Gazette-Times Columnist
Editor's note: Over a period of 12 years beginning in 1983, local historian Ken Munford wrote 561 columns for the Gazette-Times. As part of the city's 150th anniversary, the newspaper will publish a selection of these columns each Saturday. This one was originally printed on Dec. 4, 1983.
The founders who incorporated Corvallis College in January 1858 were optimistic. They included town-founders J.C. Avery and William F. Dixon and four others. They plunged into a building program, letting contracts for a two-story structure on Southwest Fifth Street between Madison and Monroe avenues. It was expected to cost $5,000.
They set out to raise funds to pay for it. Dr. J.R. Bayley and others solicited funds. Ladies of the community held a fair to raise more money. The students, whose classes met in the Baptist church the first year, paid tuition.
The handsome frame building was completed in 1859. But funds raised were not sufficient to pay the carpenters and suppliers, who went to court and obtained a mechanics' lien and forced a sheriff's sale of the property in 1860.
Two bidders appeared at the sale. One representing Presbyterians was authorized to bid no more than $4,000. One representing Southern Methodists bid $4,050 and obtained the Fifth Street property.
The Columbia Conference of the Methodist Episcopal Church, South, took over the college as its Willamette Valley school and continued the primary and preparatory classes. As was usual in those days before high schools, liberal arts colleges often operated their own prep schools. A local physician and a minister helped with the teaching.
To raise the course of study to college level, the new owners brought the Rev. Wm. A. Finley from Pacific Methodist College in Santa Rosa, Calif., as the first head of the school to be called president.
President Finley established a full liberal arts, degree-granting curriculum in 1865. It required three years of Greek, three years of Latin, three years of mathematics, and a variety of scientific and cultural courses, capped by a year of ethics and philosophy. Four of the prep-school students n Louis Horning, Charles Mulkey, Alice Biddle and Annie Finley n qualified for the collegiate course.
Corvallis College was always co-educational. In a day when many colleges were segregated by sex, this one announced: "Young ladies will be admitted into all the College Classes, and will be entitled to the same honors and diplomas as conferred upon young gentlemen."
The third collegiate year had barely started when the 25-member Board of Trustees made a deal with the state of Oregon. They agreed to develop an agricultural college for the state. This created a number of new problems.
In 1862, Congress had promised the state 90,000 acres of public land if it was used in a prescribed way. The land had to be sold and the proceeds put into an irreducible endowment fund. No part of the principal or interest in this fund could be used to buy land or to build. The interest had to be "inviolably appropriated" to the support and maintenance of a college where five fields of study were to be taught: scientific studies, classical studies, military science and subjects related to agriculture and the mechanical arts.
The 1862 Legislature replied promptly to Congress that the state wanted to participate. But the Legislature did nothing toward establishing a college to take advantage of the land grant.

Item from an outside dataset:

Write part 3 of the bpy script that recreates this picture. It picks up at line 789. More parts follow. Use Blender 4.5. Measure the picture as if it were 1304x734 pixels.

The Morrill Act of 1862 as amended was about to expire when the 1868 Legislature realized that it had to take action or lose the 90,000 acres. The state had to have a college to which benefits of the act could be assigned.
In some states, the Morrill Act land grants were combined with previous land grants for territorial universities, and a state university was established. Oregon did not follow this pattern.
In the other far western state at that time, the California Legislature made a deal with a private institution, the College of California at Oakland. Out of it grew the University of California.
The Oregonians decided to do something similar. Oregon already had colleges at Salem, Forest Grove, Oregon City, Corvallis and Philomath, and there were several academies that wanted to be colleges. The Legislature decided to make a deal with one of them.
Willamette University, across the street from the state Capitol, was a strong contender but after a bit of political maneuvering, Corvallis College, on Oct. 27, 1868, was "designated and adopted as the Agricultural College" for the state.
Four days later, speaking for the Corvallis College Board of Trustees, Secretary B.R. Biddle replied. He assured the Legislature that "we promise on our part faithfully to carry out the provisions of the act," which required that "all students be instructed in all the arts, sciences and other studies in accordance with the provisions of the Act of Congress."
For little Corvallis College, this promise created a number of weighty problems, which will be discussed in later columns.